Bishop and Diocesan figure criticise Poole exclusion zone and Bournemouth bench bars

Poole and Bournemouth Homeless Decisions Condemned

Photo (C): Benjamin Brock, used under Creative Commons 3.0.

Dorset’s resident Bishop has criticised Poole Borough Council for seeming to ignore local responses to a proposal to impose draconian restrictions on rough sleepers in the town.

Meanwhile, another Diocesan figure has criticised Bournemouth Borough Council for installing metal bars on benches to stop people sleeping on them.

The Bishop of Sherborne, the Rt Revd Karen Gorham, said, “I am disappointed that Poole Borough Council seems to have ignored all that people have said in the consultation on its proposed Public Space Protection Order for Poole Town Centre, and even more deeply disappointed that they seem to have tried to slip this decision out beyond public notice.

“I know that many local people and charities highlighted the vulnerability of the increasing number of homeless in the town in responding to the consultation. This decision makes homeless people even more vulnerable by a limit to the number of hours rough sleepers can bed down for the night.”

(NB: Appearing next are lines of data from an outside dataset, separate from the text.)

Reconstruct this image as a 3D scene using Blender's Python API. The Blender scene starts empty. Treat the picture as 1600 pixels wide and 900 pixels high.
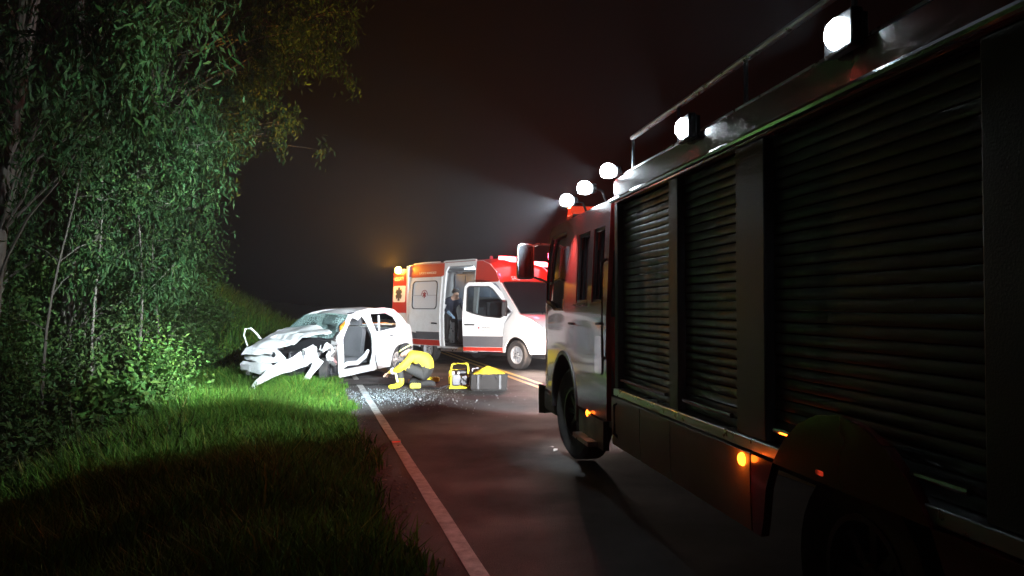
import bpy, bmesh, math, random
import numpy as np
from mathutils import Vector, Matrix, noise
from mathutils.geometry import delaunay_2d_cdt

S = bpy.context.scene
C = S.collection
R = math.radians

# ------------------------------------------------------------------ camera
cam_d = bpy.data.cameras.new('camera')
cam = bpy.data.objects.new('camera', cam_d)
C.objects.link(cam)
cam_d.sensor_width = 36.0
cam_d.lens = 27.0
cam_d.clip_start = 0.05
cam_d.clip_end = 2000.0
EYE = 1.55
cam.location = (0.0, 0.0, EYE)
cam.rotation_euler = (R(91.34), 0.0, 0.0)
S.camera = cam

# ------------------------------------------------------------------ night sky, moonless dusk remnant, exposure
W = bpy.data.worlds.new('World')
S.world = W
W.use_nodes = True
wn = W.node_tree
bg = wn.nodes['Background']
sky = wn.nodes.new('ShaderNodeTexSky')
sky.sky_type = 'NISHITA'
sky.sun_disc = False
sky.sun_elevation = R(-3.0)
sky.sun_rotation = R(200)
wn.links.new(sky.outputs[0], bg.inputs[0])
bg.inputs[1].default_value = 0.004
sun_d = bpy.data.lights.new('sun', 'SUN')
sun_d.energy = 0.002
sun_d.angle = R(12)
sun_d.color = (0.75, 0.85, 1.0)
sun = bpy.data.objects.new('sun', sun_d)
C.objects.link(sun)
sun.rotation_euler = (R(50), 0, R(200))
S.view_settings.view_transform = 'Standard'
S.view_settings.look = 'None'
S.view_settings.exposure = 0.0
S.view_settings.gamma = 1.0
S.cycles.use_denoising = True
S.cycles.use_adaptive_sampling = True
S.cycles.adaptive_threshold = 0.05
S.cycles.max_bounces = 4
S.cycles.diffuse_bounces = 2
S.cycles.glossy_bounces = 2
S.cycles.transmission_bounces = 3
S.cycles.transparent_max_bounces = 8
S.cycles.volume_bounces = 0
S.cycles.sample_clamp_indirect = 4.0
S.cycles.sample_clamp_direct = 0.0
S.cycles.caustics_reflective = False
S.cycles.caustics_refractive = False
S.cycles.use_light_tree = False

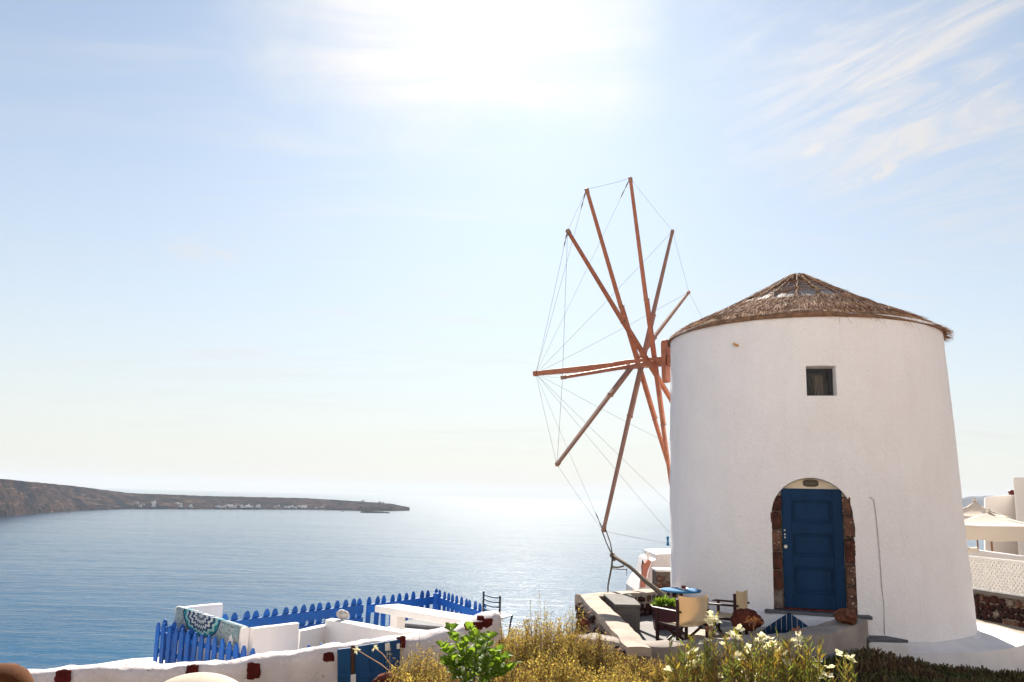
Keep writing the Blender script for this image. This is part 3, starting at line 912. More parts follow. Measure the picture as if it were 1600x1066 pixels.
# plaque over the door
mb = MB()
pc = DO - DN * 0.258 + UP * 2.085 + DT * 0.0
ov = []
for k in range(24):
    a = 2 * math.pi * k / 24
    ov.append((0.128 * abs(math.cos(a)) ** 0.75 * (1 if math.cos(a) >= 0 else -1), 0.062 * abs(math.sin(a)) ** 0.6 * (1 if math.sin(a) >= 0 else -1)))
mb.prism(ov, pc, DT, UP, DN, 0.016)
plq = mb.build('name_plaque', M['brass'], mill, bevel=0.003)
mb = MB()
prev = None
for k in range(9):
    x = -0.07 + 0.0175 * k
    q = pc + DN * 0.0185 + DT * x + UP * (0.006 * math.sin(k * 2.1))
    if prev is not None: mb.tube([prev, q], 0.0045, 5)
    prev = q
mb.build('plaque_relief', M['brasslight'], plq)
# window
mb = MB()
Rw = Matrix((WT, wa, UP)).transposed()
wd = -0.215
for (x0, x1, z0, z1) in ((-0.245, -0.20, -0.25, 0.235), (0.14, 0.205, -0.25, 0.235), (-0.1995, 0.1395, 0.185, 0.235), (-0.1995, 0.1395, -0.25, -0.21)):
    mb.box(WO + WT * (x0 + x1) / 2 + UP * (z0 + z1) / 2 + wa * wd, (x1 - x0, 0.05, z1 - z0), R=Rw)
win = mb.build('window', M['winframe'], mill, bevel=0.003)
mb = MB()
vs = []; n = 16
for i in range(n + 1):
    x = -0.12 + 0.18 * i / n
    dpt = wd - 0.03 + 0.012 * math.sin(i * 1.9)
    vs += [WO + WT * (x * 0.75 + 0.01) + UP * -0.215 + wa * dpt, WO + WT * x + UP * 0.13 + wa * dpt]
mb.add(vs, [(2 * i, 2 * i + 2, 2 * i + 3, 2 * i + 1) for i in range(n)])
mb.build('curtain', M['curtain'], win, smooth=True)
mb = MB(); mb.box(WO + wa * -0.254 + UP * -0.01, (0.44, 0.006, 0.48), R=Rw); mb.build('room_shade_sheet', M['dark'], win)  # near-black sheet behind the pane, the unlit room's shade put into its colour
mb = MB(); mb.box(WO + WT * -0.03 + UP * -0.012 + wa * (wd - 0.005), (0.339, 0.006, 0.394), R=Rw)
mtg, N = new_mat('window_glass')
g1 = N.n('ShaderNodeBsdfGlossy', {'Color': (0.9, 0.93, 0.95, 1), 'Roughness': 0.03})
g2 = N.n('ShaderNodeBsdfTransparent', {'Color': (0.85, 0.86, 0.85, 1)})
fr = N.n('ShaderNodeFresnel', {'IOR': 1.18}).outputs[0]
N.n('ShaderNodeOutputMaterial', {0: N.n('ShaderNodeMixShader', {0: fr, 1: g2.outputs[0], 2: g1.outputs[0]}).outputs[0]})
M['glass'] = mtg
mb.build('window_pane', mtg, win)

def on_mill(px, py, Y0=14.9, off=0.0):
    """point of the tower wall seen at a pixel"""
    d = ray(px, py); Y = Y0
    lo, hi = 12.0, 17.2
    for _ in range(40):
        mid = (lo + hi) / 2
        p = CAM + d * mid; c = mill_axis(p.z)
        if math.hypot(p.x - c.x, p.y - c.y) > mill_r(p.z) + off: lo = mid
        else: hi = mid
    return CAM + d * lo

# peg, cable
mb = MB()
p = on_mill(1153, 541)
d = Vector((p.x - 5.9, p.y - 17.24, 0)).normalized()
mb.tube([p - d * 0.05, p + d * 0.10 + Vector((-0.03, 0, 0.03))], [0.026, 0.024], 10)
mb.build('wooden_peg', M['straw3'], mill, smooth=True, sharp=40)
mb = MB()
cpts = [(1359, 777), (1365, 781), (1368, 800), (1371, 830), (1374, 860), (1376, 890), (1378, 920), (1381, 945), (1382, 992)]
mb.tube([on_mill(x, y, off=0.012) for x, y in cpts], 0.007, 6)
mb.build('wall_cable', M['cablegrey'], mill, smooth=True)

# apron: low white bench round the foot of the tower
mb = MB()
a0, a1 = rad(-115), rad(35)
n = 70; vs = []; fs = []
prof = 8
for i in range(n + 1):
    t = i / n; a = a0 + (a1 - a0) * t
    d = Vector((math.cos(a), math.sin(a), 0))
    s = sstep(0.0, 0.16, t)
    ro = float(np.interp(math.degrees(a), [-115, -95, -70, -49, -11, 35], [2.80, 2.82, 2.99, 3.22, 3.70, 3.85]))
    zw = -0.10 - 0.20 * s; zo = -0.24 - 0.15 * s
    pp = [(R_BOT - 0.12, zw + 0.05), (R_BOT + 0.04, zw + 0.03), (R_BOT + 0.10, zw - 0.02), ((R_BOT + ro) / 2, (zw + zo) / 2 - 0.01), (ro - 0.06, zo), (ro, zo - 0.012), (ro + 0.012, zo - 0.07), (ro + 0.04, -1.5)]
    for r_, zz in pp:
        q = Vector((5.945, 17.24, zz)) + d * r_
        q += Vector((nz(q, 2, 3), nz(q, 2, 8), nz(q, 2, 12) if zz > -1 else 0)) * 0.018
        vs.append(q)
for i in range(n):
    for j in range(prof - 1): fs.append((i * prof + j, i * prof + j + 1, (i + 1) * prof + j + 1, (i + 1) * prof + j))
fs.append(tuple(range(prof)))
mb.add(vs, fs)
mb.build('white_apron', M['white'], mill, smooth=True, sharp=28)

# ---- roof
apex = at(1249, 430, 17.24)
RZ = [(2.45, 5.12), (2.64, 5.09), (2.63, 5.135)]
for q_ in (2.50, 2.1, 1.6, 1.1, 0.6, 0.25):
    t_ = (2.55 - q_) / 2.45
    RZ.append((q_, 5.20 + (apex.z - 5.22) * (t_ - 0.05 * math.sin(math.pi * t_))))
RZ += [(0.10, apex.z - 0.02), (0.02, apex.z)]
AX = mill_axis(5.3) + Vector((-0.01, 0, 0)); AX.z = 0
def roof_z(r): return float(np.interp(r, [q[0] for q in RZ[:1:-1]], [q[1] for q in RZ[:1:-1]]))
mb = MB()
prof = [(r, z) for r, z in RZ]
vs = []; fs = []; k = len(prof); n = 120
for j in range(n):
    a = 2 * math.pi * j / n
    for i, (r, z) in enumerate(prof):
        q = AX + Vector((r * math.cos(a), r * math.sin(a), z))
        if 1 < i < k - 1: q.z += 0.05 * nz(q, 1.3, 2) + 0.02 * nz(q, 4, 5)
        if i in (1, 2): q += Vector((math.cos(a), math.sin(a), 0)) * 0.05 * nz(q, 3, 9)
        vs.append(q)
for j in range(n):
    j2 = (j + 1) % n
    for i in range(k - 1): fs.append((j * k + i, j2 * k + i, j2 * k + i + 1, j * k + i + 1))
fs.append(tuple(j * k + k - 1 for j in range(n)))
mb.add(vs, fs)
roof = mb.build('thatched_roof', M['thatch'], mill, smooth=True)
CAMANG = math.atan2(-17.24, -5.9)      # direction from the mill to the front


def roof_pt(a, r, lift=0.0):
    return AX + Vector((r * math.cos(a), r * math.sin(a), roof_z(r) + lift))


# bleached bare patches near the top, with battens across them
BARE = [(-0.62, -0.42, 0.85, 1.42), (-0.36, -0.05, 0.58, 1.48), (0.01, 0.28, 0.55, 1.45), (0.34, 0.62, 0.52, 1.38), (0.65, 0.92, 0.60, 1.22), (-0.92, -0.68, 1.22, 1.36), (1.22, 1.34, 0.95, 1.45)]
for (b0, b1, r0, r1) in BARE:
    nn = 8; vs = []
    for i in range(nn + 1):
        for j in range(nn + 1):
            a = CAMANG + b0 + (b1 - b0) * i / nn; r = r0 + (r1 - r0) * j / nn
            if j in (0, nn): r += 0.05 * nz((i * 3, j, b0 * 9), 1, 2)
            q = roof_pt(a, r, 0.020 + 0.015 * nz((i, j, b0 * 5), 0.7, 3))
            vs.append(q)
    mb = MB(); mb.add(vs, [(i * (nn + 1) + j, (i + 1) * (nn + 1) + j, (i + 1) * (nn + 1) + j + 1, i * (nn + 1) + j + 1) for i in range(nn) for j in range(nn)])
    mb.build('bare_patch', M['tarp'], roof, smooth=True)
mb = MB()
for b in (-0.98, -0.64, -0.38, -0.01, 0.32, 0.62, 0.88, 1.12):
    mb.tube([roof_pt(CAMANG + b + 0.02 * math.sin(i * 2), 0.16 + 0.12 * i, 0.045) for i in range(10)], 0.016, 6)
mb.build('roof_batten', M['straw1'], roof)
mb = MB()
for r in (0.58, 0.68, 0.80, 0.93, 1.06):
    mb.tube([roof_pt(CAMANG - 1.1 + 2.3 * i / 40, r + 0.02 * nz((i, r, 0), 0.5, 3), 0.045) for i in range(41)], 0.009, 5)
o = mb.build('roof_lath', M['straw1'], roof)

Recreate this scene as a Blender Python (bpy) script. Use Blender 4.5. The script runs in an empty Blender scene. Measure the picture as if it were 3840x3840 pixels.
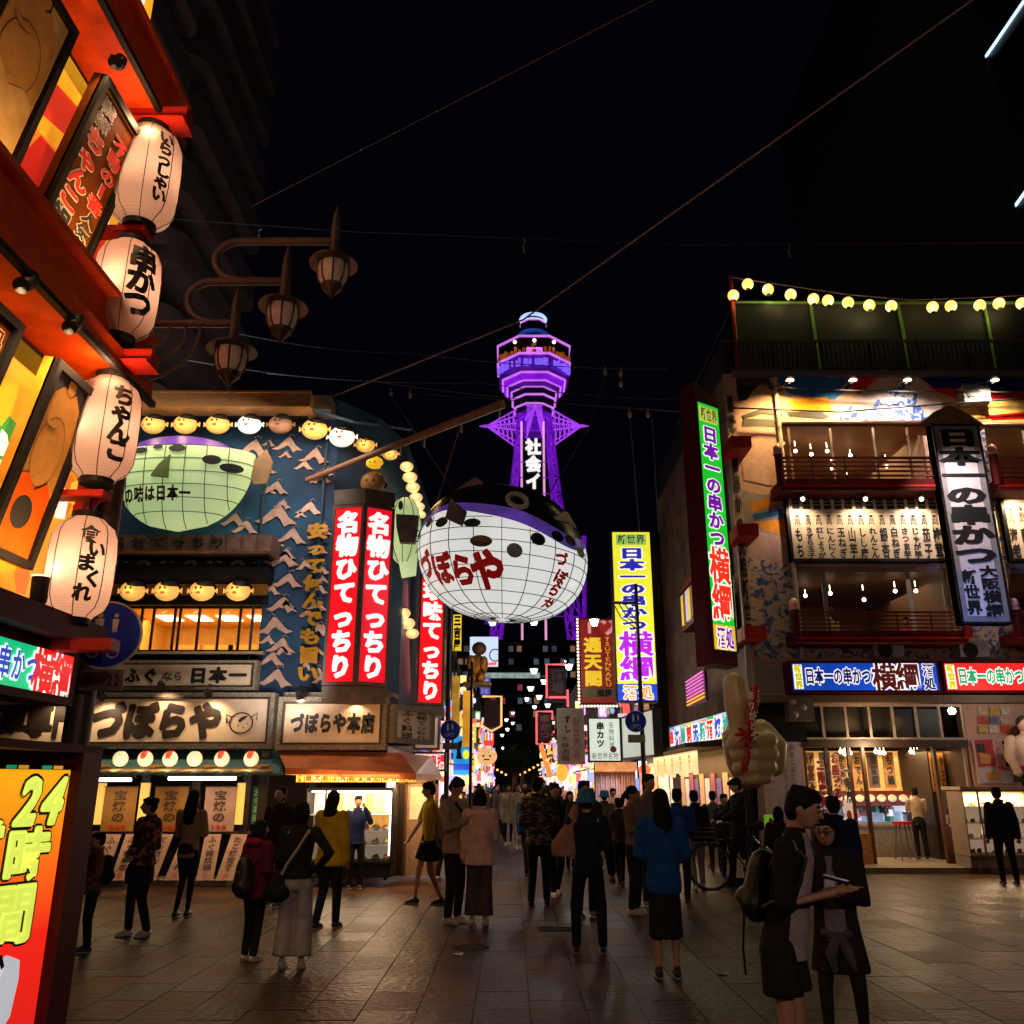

Colin Brady, Social Justice Programme Manager for the Diocese, said,  “As well as the decision to press ahead with the PSPO against opposition from local people in Poole, in Bournemouth over the past few days we have seen alterations to public space to create a hostile environment for homeless people. This will anger many local people.

“Neither of these approaches will make anyone safe, get anyone off the streets, help anyone into making a new life for themselves. With local government reorganisation on the cards, these two councils should work together now to create solutions rather than new problems for some of the most vulnerable people in our communities.

“Charities and local churches provide amazing services to care for people living on our streets and support them into new lives. We need a strategic conversation about how local authorities can be part of that partnership rather than exacerbating the problem.”